(Data items)
((

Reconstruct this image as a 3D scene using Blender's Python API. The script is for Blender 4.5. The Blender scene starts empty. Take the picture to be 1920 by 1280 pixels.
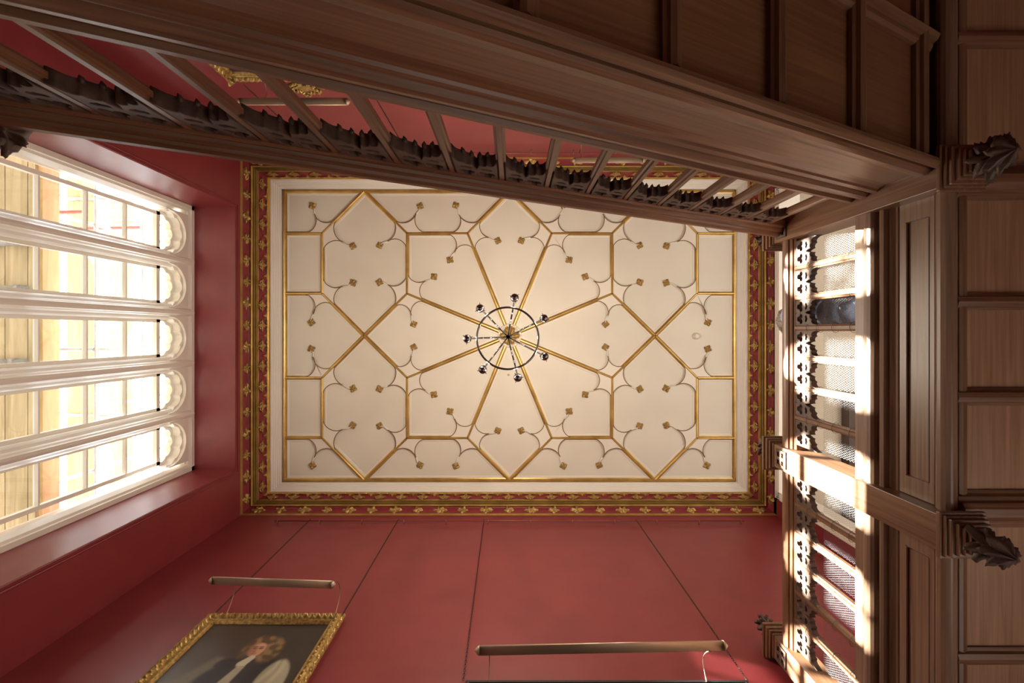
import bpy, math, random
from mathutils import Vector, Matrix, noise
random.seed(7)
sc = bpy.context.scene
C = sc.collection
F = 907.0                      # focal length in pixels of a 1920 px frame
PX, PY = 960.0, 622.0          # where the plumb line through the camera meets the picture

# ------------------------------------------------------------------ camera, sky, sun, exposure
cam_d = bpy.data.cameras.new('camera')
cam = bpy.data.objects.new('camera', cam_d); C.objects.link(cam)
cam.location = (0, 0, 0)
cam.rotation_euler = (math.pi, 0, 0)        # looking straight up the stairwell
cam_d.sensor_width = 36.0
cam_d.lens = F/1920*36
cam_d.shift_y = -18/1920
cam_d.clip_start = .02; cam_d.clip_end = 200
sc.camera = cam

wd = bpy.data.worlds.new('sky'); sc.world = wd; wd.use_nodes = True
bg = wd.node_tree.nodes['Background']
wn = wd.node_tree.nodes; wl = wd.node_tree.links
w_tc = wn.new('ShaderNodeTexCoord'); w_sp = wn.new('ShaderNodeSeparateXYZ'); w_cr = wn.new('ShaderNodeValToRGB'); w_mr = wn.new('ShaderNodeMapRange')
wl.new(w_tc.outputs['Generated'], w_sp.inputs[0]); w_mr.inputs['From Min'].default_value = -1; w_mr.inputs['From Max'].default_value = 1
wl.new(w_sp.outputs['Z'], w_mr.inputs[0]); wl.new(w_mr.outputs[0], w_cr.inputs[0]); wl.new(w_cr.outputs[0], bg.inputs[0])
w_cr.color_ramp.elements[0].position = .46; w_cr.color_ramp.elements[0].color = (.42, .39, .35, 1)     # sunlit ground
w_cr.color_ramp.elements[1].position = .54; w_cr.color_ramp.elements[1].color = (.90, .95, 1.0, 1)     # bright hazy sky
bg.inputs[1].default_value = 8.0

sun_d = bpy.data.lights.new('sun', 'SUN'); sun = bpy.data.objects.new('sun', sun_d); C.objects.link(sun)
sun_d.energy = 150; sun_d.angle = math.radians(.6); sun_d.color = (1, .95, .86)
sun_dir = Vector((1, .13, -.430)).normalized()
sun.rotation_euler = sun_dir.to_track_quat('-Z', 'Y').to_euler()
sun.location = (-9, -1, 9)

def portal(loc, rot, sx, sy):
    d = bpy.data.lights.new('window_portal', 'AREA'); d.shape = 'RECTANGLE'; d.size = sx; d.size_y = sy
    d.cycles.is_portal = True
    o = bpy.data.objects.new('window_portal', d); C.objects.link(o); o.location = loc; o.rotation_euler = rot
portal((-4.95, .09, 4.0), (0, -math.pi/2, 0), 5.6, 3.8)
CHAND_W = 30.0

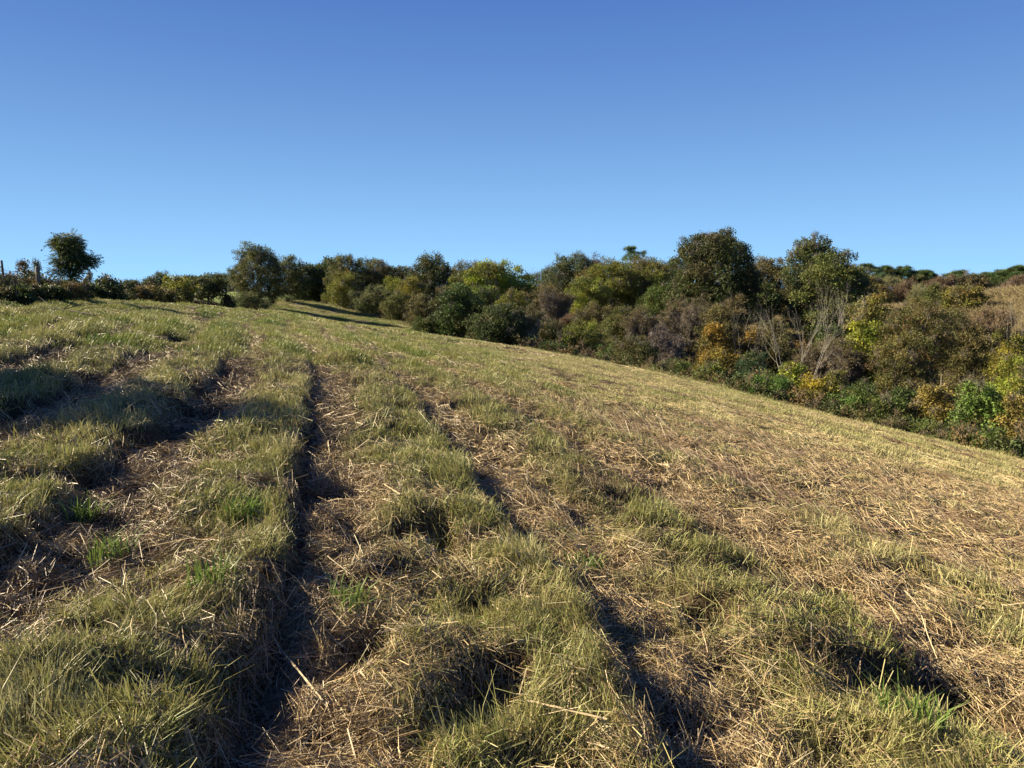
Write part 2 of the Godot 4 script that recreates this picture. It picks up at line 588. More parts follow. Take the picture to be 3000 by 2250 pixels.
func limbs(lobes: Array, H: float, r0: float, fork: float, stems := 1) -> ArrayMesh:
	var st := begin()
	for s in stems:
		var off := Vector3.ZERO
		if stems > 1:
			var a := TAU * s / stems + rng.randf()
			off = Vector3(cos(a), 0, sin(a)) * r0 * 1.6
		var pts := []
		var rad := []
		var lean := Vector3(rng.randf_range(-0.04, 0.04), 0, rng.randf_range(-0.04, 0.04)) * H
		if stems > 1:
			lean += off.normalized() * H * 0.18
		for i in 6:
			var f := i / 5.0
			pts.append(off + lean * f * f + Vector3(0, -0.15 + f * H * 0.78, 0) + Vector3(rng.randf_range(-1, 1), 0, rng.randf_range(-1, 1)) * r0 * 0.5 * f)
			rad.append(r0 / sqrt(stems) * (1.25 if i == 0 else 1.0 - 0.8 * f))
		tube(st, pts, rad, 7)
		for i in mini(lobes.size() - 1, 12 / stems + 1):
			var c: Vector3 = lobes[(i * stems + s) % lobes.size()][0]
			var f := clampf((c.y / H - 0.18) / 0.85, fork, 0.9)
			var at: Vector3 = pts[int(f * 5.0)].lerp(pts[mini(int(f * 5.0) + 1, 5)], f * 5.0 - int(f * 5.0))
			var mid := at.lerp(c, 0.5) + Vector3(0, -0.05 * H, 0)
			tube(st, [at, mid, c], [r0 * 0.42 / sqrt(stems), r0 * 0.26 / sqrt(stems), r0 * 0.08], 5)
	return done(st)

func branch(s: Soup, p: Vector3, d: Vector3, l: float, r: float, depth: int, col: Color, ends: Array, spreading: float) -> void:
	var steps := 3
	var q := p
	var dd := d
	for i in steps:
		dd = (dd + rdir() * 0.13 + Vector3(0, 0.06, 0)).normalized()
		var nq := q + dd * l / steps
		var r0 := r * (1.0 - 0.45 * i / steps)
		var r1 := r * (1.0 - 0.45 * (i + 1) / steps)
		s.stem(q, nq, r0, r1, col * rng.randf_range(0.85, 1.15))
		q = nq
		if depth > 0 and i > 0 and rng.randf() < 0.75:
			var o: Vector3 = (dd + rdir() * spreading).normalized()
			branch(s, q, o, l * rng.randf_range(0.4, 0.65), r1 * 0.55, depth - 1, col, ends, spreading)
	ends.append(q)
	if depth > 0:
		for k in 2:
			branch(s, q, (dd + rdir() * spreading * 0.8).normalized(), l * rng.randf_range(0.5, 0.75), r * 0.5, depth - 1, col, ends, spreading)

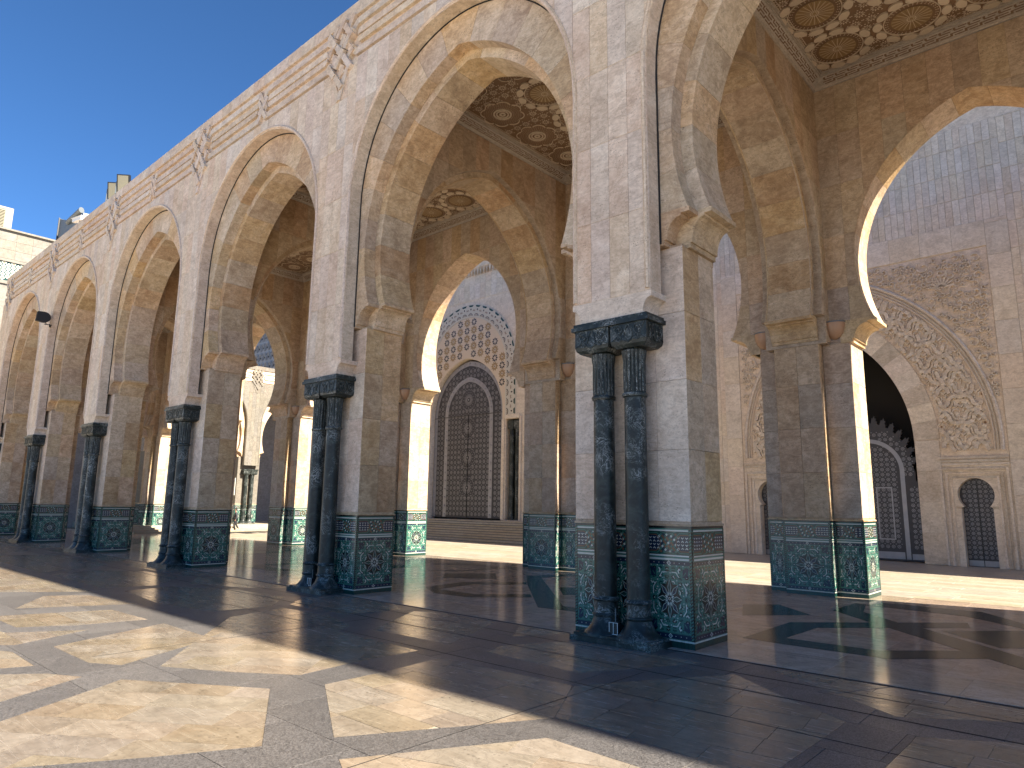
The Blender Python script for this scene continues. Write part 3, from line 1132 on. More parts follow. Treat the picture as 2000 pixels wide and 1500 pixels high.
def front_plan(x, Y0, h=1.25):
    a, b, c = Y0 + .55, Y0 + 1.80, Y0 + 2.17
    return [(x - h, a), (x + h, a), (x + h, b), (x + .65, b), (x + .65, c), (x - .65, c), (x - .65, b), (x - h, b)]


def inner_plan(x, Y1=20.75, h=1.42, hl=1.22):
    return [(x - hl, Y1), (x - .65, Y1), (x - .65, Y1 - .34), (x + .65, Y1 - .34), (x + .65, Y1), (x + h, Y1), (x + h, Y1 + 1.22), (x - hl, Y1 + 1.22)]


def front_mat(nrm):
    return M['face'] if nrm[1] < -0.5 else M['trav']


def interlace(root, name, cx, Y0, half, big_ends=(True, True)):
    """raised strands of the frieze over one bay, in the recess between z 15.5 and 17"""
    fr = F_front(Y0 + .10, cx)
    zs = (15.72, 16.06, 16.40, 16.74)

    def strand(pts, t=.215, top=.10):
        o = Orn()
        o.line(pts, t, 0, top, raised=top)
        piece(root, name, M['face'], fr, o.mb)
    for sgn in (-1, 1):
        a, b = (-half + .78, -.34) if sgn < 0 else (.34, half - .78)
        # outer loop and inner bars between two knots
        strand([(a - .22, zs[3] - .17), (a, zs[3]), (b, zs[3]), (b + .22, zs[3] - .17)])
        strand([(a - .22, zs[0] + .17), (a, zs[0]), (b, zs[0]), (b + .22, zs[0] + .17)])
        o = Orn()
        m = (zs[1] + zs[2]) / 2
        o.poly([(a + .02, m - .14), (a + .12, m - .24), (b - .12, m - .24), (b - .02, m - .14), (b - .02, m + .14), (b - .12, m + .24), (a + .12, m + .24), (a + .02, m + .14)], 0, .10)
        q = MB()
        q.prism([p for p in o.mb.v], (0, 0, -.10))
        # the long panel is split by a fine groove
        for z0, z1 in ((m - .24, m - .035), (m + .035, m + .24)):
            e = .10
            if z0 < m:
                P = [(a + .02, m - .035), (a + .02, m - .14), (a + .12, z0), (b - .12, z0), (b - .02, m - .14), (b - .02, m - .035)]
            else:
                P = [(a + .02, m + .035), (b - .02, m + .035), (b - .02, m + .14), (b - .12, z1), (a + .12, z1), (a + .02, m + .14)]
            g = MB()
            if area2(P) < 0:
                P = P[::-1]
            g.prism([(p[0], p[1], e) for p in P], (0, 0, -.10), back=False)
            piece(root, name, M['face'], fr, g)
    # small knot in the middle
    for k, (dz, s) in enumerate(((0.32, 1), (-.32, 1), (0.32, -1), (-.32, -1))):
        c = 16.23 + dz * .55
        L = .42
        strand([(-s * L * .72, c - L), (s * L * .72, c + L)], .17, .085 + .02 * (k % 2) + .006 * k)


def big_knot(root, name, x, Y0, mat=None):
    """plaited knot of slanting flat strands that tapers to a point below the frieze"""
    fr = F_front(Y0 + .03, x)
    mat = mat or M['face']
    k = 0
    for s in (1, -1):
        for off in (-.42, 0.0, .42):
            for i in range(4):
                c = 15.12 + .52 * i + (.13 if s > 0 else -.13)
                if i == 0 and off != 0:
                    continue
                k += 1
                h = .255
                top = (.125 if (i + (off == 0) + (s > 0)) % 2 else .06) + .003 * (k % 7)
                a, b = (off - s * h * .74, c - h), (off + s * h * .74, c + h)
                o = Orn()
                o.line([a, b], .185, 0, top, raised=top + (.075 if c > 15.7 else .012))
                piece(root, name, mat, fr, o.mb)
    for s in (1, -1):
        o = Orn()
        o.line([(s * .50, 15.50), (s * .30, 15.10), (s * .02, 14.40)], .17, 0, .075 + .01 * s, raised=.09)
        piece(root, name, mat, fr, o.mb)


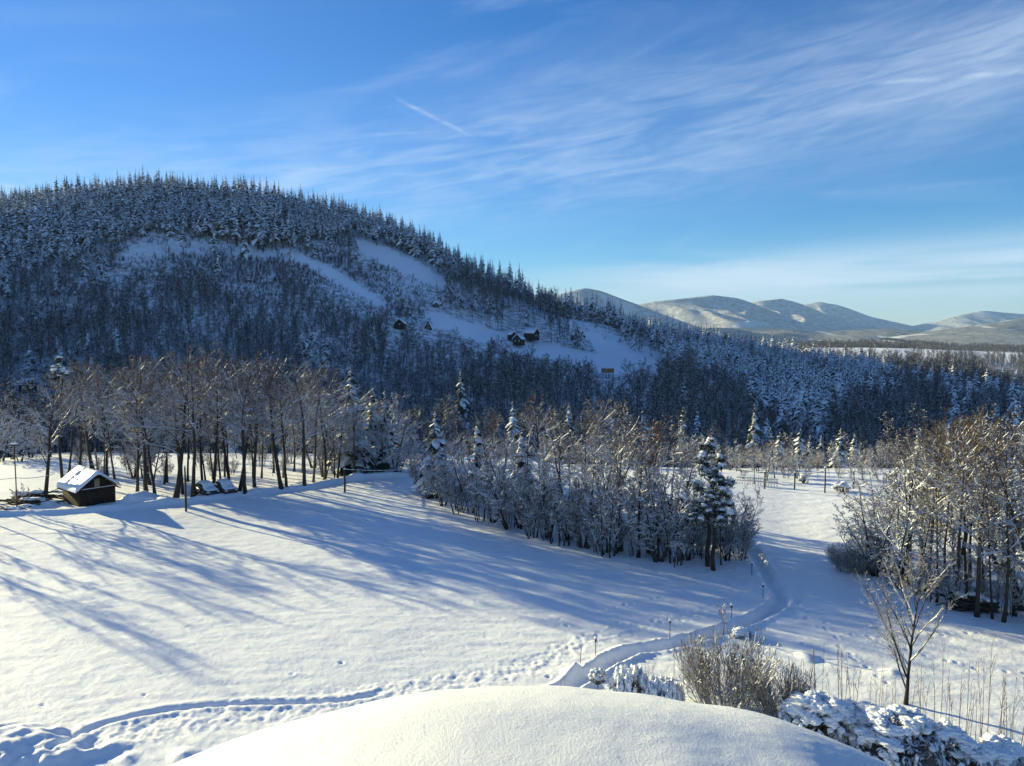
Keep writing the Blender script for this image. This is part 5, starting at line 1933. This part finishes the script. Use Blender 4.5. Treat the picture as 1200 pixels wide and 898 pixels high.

))

* Task prompt: Everything from the line with "Write part 2" through the line with "return done(st)", both ends included, should be repeated exactly; nothing else should appear.

* Response:
Write part 2 of the Godot 4 script that recreates this picture. It picks up at line 588. More parts follow. Take the picture to be 3000 by 2250 pixels.
func limbs(lobes: Array, H: float, r0: float, fork: float, stems := 1) -> ArrayMesh:
	var st := begin()
	for s in stems:
		var off := Vector3.ZERO
		if stems > 1:
			var a := TAU * s / stems + rng.randf()
			off = Vector3(cos(a), 0, sin(a)) * r0 * 1.6
		var pts := []
		var rad := []
		var lean := Vector3(rng.randf_range(-0.04, 0.04), 0, rng.randf_range(-0.04, 0.04)) * H
		if stems > 1:
			lean += off.normalized() * H * 0.18
		for i in 6:
			var f := i / 5.0
			pts.append(off + lean * f * f + Vector3(0, -0.15 + f * H * 0.78, 0) + Vector3(rng.randf_range(-1, 1), 0, rng.randf_range(-1, 1)) * r0 * 0.5 * f)
			rad.append(r0 / sqrt(stems) * (1.25 if i == 0 else 1.0 - 0.8 * f))
		tube(st, pts, rad, 7)
		for i in mini(lobes.size() - 1, 12 / stems + 1):
			var c: Vector3 = lobes[(i * stems + s) % lobes.size()][0]
			var f := clampf((c.y / H - 0.18) / 0.85, fork, 0.9)
			var at: Vector3 = pts[int(f * 5.0)].lerp(pts[mini(int(f * 5.0) + 1, 5)], f * 5.0 - int(f * 5.0))
			var mid := at.lerp(c, 0.5) + Vector3(0, -0.05 * H, 0)
			tube(st, [at, mid, c], [r0 * 0.42 / sqrt(stems), r0 * 0.26 / sqrt(stems), r0 * 0.08], 5)
	return done(st)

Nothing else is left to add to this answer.